The magnificent set of ivory pastoral pipes now in the Edinburgh University Collection of Historic Musical Instruments
(image courtesy of Gardiner-Houlgate Auction Rooms)

I still believe that we should be curious about the so-called ‘Pastoral Pipe’ (and I use the label with care, see page 84). I would claim from the surviving material that Scotland played a notable part in this tradition. The book gives plenty space (pages 94-101) to the survival of the tradition in the North-East of Scotland. No one could expect others to write up this phenomenon. This is a special enclave of the history of the Union Pipe which should be of interest to Ireland, with a complex background which must be treated sensitively, with its ‘... distinctive blend of humanism, a conservative background of Episcopacy, the two music schools of St Nicholas’ and St Machar’s, an inheritance of a big house ‘court culture’, and a rural hinterland which has boasted the richest ballad tradition in Scotland and beyond’ (page 95). Aberdeen was the source of the first published secular music in Scotland with the Forbes Cantus of 1662, whose Preface claimed the city as ‘the Sanctuary of the Sciences, the Manse of the Muses, and the Nursery of all the Arts’. Tendentious perhaps, and we all have our conceits, but they were talking about contemporary Europe. And this was the background of makers such as Naughtan, Sharp, Davidson, Massie and others, who enjoyed continuous patronage, and Pastoral and Union Pipe players of distinction such as Robert Millar (pages 121-122).

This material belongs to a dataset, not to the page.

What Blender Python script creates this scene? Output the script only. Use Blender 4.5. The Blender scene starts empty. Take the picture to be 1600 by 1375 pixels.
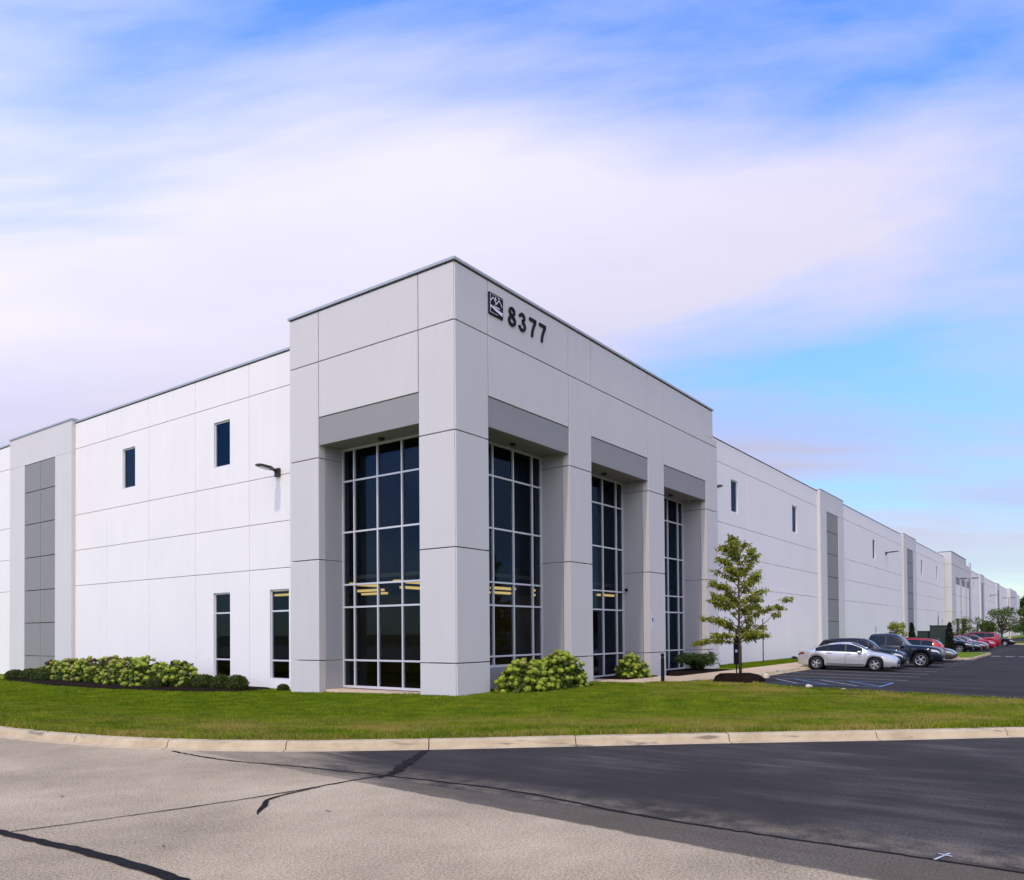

Your reviewer very rightly asks that a balance should be struck, but the ‘balance’ may well be differently perceived or defined at different times and in different places. This we should be aware of. I hope that I have given the overall impression that Ireland’s links with the Union Pipe are of course the strongest, although we should continue to be curious in Scotland that there are so many Scottish (and English) made instruments and that Messrs Robertson, MacDonald, MacGregor and others made their early reputations on Union Pipes. Scotland then had its share of makers and, curiously, that distinctive caste of the ‘gentleman-piper’ (pages 109-110), all largely written out of the history of piping. Until recent articles in the Seán Reid Society and other journals, I had seen very little mention of Scotland’s share in the Union Pipe tradition. Coming to these matters therefore with as little preconception as possible, I wanted to provide some description of the wealth of material in the National Museums Scotland and other museum collections (and we passionately hope in Ulan Bator), and explain why it is there and the cultural world from which it came.
My guilt or my fault, which I freely admit, is that I have written a book for Scotland and for the piping community of Scotland. I hope too that I might have launched a ferry boat on Sruth na Maoile which can take a two-way traffic. In all modesty or humility, I could not have expected to have built a bridge.